* [TASK INSTRUCTIONS]: Retype everything in the listing, leaving each line exactly as it is.

====== STORED DATA

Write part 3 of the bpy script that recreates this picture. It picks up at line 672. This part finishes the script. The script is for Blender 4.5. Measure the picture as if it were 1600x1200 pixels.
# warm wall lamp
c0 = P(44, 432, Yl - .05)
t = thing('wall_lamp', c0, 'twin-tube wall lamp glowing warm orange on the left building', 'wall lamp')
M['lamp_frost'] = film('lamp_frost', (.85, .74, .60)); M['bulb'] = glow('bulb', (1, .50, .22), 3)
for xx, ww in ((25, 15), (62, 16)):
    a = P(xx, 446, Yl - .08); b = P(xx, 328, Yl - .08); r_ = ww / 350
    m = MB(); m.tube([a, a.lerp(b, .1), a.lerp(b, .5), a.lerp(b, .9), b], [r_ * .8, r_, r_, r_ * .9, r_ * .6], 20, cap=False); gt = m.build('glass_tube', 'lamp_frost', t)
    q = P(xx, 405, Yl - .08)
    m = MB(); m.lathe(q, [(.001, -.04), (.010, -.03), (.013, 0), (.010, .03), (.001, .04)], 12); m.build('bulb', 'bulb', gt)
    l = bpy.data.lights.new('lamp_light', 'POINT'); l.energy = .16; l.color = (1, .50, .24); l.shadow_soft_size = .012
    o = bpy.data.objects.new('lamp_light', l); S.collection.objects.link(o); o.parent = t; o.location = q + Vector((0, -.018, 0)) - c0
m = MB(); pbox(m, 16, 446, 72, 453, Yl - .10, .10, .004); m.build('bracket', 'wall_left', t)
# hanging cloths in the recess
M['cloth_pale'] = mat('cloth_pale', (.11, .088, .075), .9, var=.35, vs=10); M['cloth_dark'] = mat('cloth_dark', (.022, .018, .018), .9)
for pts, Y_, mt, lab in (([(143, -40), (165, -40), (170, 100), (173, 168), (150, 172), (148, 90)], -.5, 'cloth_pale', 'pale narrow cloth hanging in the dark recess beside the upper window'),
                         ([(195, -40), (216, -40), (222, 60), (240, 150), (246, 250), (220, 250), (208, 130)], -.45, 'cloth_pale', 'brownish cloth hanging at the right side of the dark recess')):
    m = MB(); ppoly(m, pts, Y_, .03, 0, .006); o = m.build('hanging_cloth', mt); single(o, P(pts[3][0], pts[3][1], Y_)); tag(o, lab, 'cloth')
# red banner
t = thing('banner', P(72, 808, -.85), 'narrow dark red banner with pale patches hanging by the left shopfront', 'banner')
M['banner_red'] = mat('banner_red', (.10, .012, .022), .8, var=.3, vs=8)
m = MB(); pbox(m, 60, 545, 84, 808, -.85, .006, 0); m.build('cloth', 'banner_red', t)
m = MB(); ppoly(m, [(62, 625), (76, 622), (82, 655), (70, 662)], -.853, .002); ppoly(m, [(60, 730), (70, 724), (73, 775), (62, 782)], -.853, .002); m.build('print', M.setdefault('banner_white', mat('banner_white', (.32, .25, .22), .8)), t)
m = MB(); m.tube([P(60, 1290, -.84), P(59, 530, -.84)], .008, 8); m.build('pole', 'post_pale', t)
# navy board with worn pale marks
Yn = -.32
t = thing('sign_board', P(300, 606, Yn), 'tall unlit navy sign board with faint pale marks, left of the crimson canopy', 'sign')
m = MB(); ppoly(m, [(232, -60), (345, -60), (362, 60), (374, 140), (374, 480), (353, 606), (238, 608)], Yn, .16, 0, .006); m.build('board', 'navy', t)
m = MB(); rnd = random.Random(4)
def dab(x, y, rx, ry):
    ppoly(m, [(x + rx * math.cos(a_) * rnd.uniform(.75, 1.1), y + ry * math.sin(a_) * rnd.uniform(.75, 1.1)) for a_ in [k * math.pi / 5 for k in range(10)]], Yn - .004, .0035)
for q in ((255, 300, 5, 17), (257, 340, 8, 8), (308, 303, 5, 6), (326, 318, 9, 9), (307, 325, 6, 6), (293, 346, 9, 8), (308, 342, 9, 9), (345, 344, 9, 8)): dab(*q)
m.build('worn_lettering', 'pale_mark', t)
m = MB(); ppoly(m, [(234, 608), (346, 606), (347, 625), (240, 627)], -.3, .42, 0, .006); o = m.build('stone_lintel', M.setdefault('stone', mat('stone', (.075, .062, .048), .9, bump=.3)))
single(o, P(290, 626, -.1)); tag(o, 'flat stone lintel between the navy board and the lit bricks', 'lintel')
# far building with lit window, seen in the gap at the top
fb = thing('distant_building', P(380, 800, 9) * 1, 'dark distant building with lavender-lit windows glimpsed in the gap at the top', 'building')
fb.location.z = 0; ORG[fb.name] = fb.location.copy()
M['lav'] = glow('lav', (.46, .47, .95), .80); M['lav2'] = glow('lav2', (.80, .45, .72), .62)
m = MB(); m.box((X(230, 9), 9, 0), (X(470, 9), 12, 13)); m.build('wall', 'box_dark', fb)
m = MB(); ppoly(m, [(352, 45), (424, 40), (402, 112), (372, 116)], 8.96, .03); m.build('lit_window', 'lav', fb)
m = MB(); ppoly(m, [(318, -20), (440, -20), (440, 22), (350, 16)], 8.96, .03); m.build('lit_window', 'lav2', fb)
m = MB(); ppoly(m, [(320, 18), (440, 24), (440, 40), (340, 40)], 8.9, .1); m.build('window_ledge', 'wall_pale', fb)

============

* [WRITTEN SOLUTION]:
Write part 3 of the bpy script that recreates this picture. It picks up at line 672. This part finishes the script. The script is for Blender 4.5. Measure the picture as if it were 1600x1200 pixels.
# warm wall lamp
c0 = P(44, 432, Yl - .05)
t = thing('wall_lamp', c0, 'twin-tube wall lamp glowing warm orange on the left building', 'wall lamp')
M['lamp_frost'] = film('lamp_frost', (.85, .74, .60)); M['bulb'] = glow('bulb', (1, .50, .22), 3)
for xx, ww in ((25, 15), (62, 16)):
    a = P(xx, 446, Yl - .08); b = P(xx, 328, Yl - .08); r_ = ww / 350
    m = MB(); m.tube([a, a.lerp(b, .1), a.lerp(b, .5), a.lerp(b, .9), b], [r_ * .8, r_, r_, r_ * .9, r_ * .6], 20, cap=False); gt = m.build('glass_tube', 'lamp_frost', t)
    q = P(xx, 405, Yl - .08)
    m = MB(); m.lathe(q, [(.001, -.04), (.010, -.03), (.013, 0), (.010, .03), (.001, .04)], 12); m.build('bulb', 'bulb', gt)
    l = bpy.data.lights.new('lamp_light', 'POINT'); l.energy = .16; l.color = (1, .50, .24); l.shadow_soft_size = .012
    o = bpy.data.objects.new('lamp_light', l); S.collection.objects.link(o); o.parent = t; o.location = q + Vector((0, -.018, 0)) - c0
m = MB(); pbox(m, 16, 446, 72, 453, Yl - .10, .10, .004); m.build('bracket', 'wall_left', t)
# hanging cloths in the recess
M['cloth_pale'] = mat('cloth_pale', (.11, .088, .075), .9, var=.35, vs=10); M['cloth_dark'] = mat('cloth_dark', (.022, .018, .018), .9)
for pts, Y_, mt, lab in (([(143, -40), (165, -40), (170, 100), (173, 168), (150, 172), (148, 90)], -.5, 'cloth_pale', 'pale narrow cloth hanging in the dark recess beside the upper window'),
                         ([(195, -40), (216, -40), (222, 60), (240, 150), (246, 250), (220, 250), (208, 130)], -.45, 'cloth_pale', 'brownish cloth hanging at the right side of the dark recess')):
    m = MB(); ppoly(m, pts, Y_, .03, 0, .006); o = m.build('hanging_cloth', mt); single(o, P(pts[3][0], pts[3][1], Y_)); tag(o, lab, 'cloth')
# red banner
t = thing('banner', P(72, 808, -.85), 'narrow dark red banner with pale patches hanging by the left shopfront', 'banner')
M['banner_red'] = mat('banner_red', (.10, .012, .022), .8, var=.3, vs=8)
m = MB(); pbox(m, 60, 545, 84, 808, -.85, .006, 0); m.build('cloth', 'banner_red', t)
m = MB(); ppoly(m, [(62, 625), (76, 622), (82, 655), (70, 662)], -.853, .002); ppoly(m, [(60, 730), (70, 724), (73, 775), (62, 782)], -.853, .002); m.build('print', M.setdefault('banner_white', mat('banner_white', (.32, .25, .22), .8)), t)
m = MB(); m.tube([P(60, 1290, -.84), P(59, 530, -.84)], .008, 8); m.build('pole', 'post_pale', t)
# navy board with worn pale marks
Yn = -.32
t = thing('sign_board', P(300, 606, Yn), 'tall unlit navy sign board with faint pale marks, left of the crimson canopy', 'sign')
m = MB(); ppoly(m, [(232, -60), (345, -60), (362, 60), (374, 140), (374, 480), (353, 606), (238, 608)], Yn, .16, 0, .006); m.build('board', 'navy', t)
m = MB(); rnd = random.Random(4)
def dab(x, y, rx, ry):
    ppoly(m, [(x + rx * math.cos(a_) * rnd.uniform(.75, 1.1), y + ry * math.sin(a_) * rnd.uniform(.75, 1.1)) for a_ in [k * math.pi / 5 for k in range(10)]], Yn - .004, .0035)
for q in ((255, 300, 5, 17), (257, 340, 8, 8), (308, 303, 5, 6), (326, 318, 9, 9), (307, 325, 6, 6), (293, 346, 9, 8), (308, 342, 9, 9), (345, 344, 9, 8)): dab(*q)
m.build('worn_lettering', 'pale_mark', t)
m = MB(); ppoly(m, [(234, 608), (346, 606), (347, 625), (240, 627)], -.3, .42, 0, .006); o = m.build('stone_lintel', M.setdefault('stone', mat('stone', (.075, .062, .048), .9, bump=.3)))
single(o, P(290, 626, -.1)); tag(o, 'flat stone lintel between the navy board and the lit bricks', 'lintel')
# far building with lit window, seen in the gap at the top
fb = thing('distant_building', P(380, 800, 9) * 1, 'dark distant building with lavender-lit windows glimpsed in the gap at the top', 'building')
fb.location.z = 0; ORG[fb.name] = fb.location.copy()
M['lav'] = glow('lav', (.46, .47, .95), .80); M['lav2'] = glow('lav2', (.80, .45, .72), .62)
m = MB(); m.box((X(230, 9), 9, 0), (X(470, 9), 12, 13)); m.build('wall', 'box_dark', fb)
m = MB(); ppoly(m, [(352, 45), (424, 40), (402, 112), (372, 116)], 8.96, .03); m.build('lit_window', 'lav', fb)
m = MB(); ppoly(m, [(318, -20), (440, -20), (440, 22), (350, 16)], 8.96, .03); m.build('lit_window', 'lav2', fb)
m = MB(); ppoly(m, [(320, 18), (440, 24), (440, 40), (340, 40)], 8.9, .1); m.build('window_ledge', 'wall_pale', fb)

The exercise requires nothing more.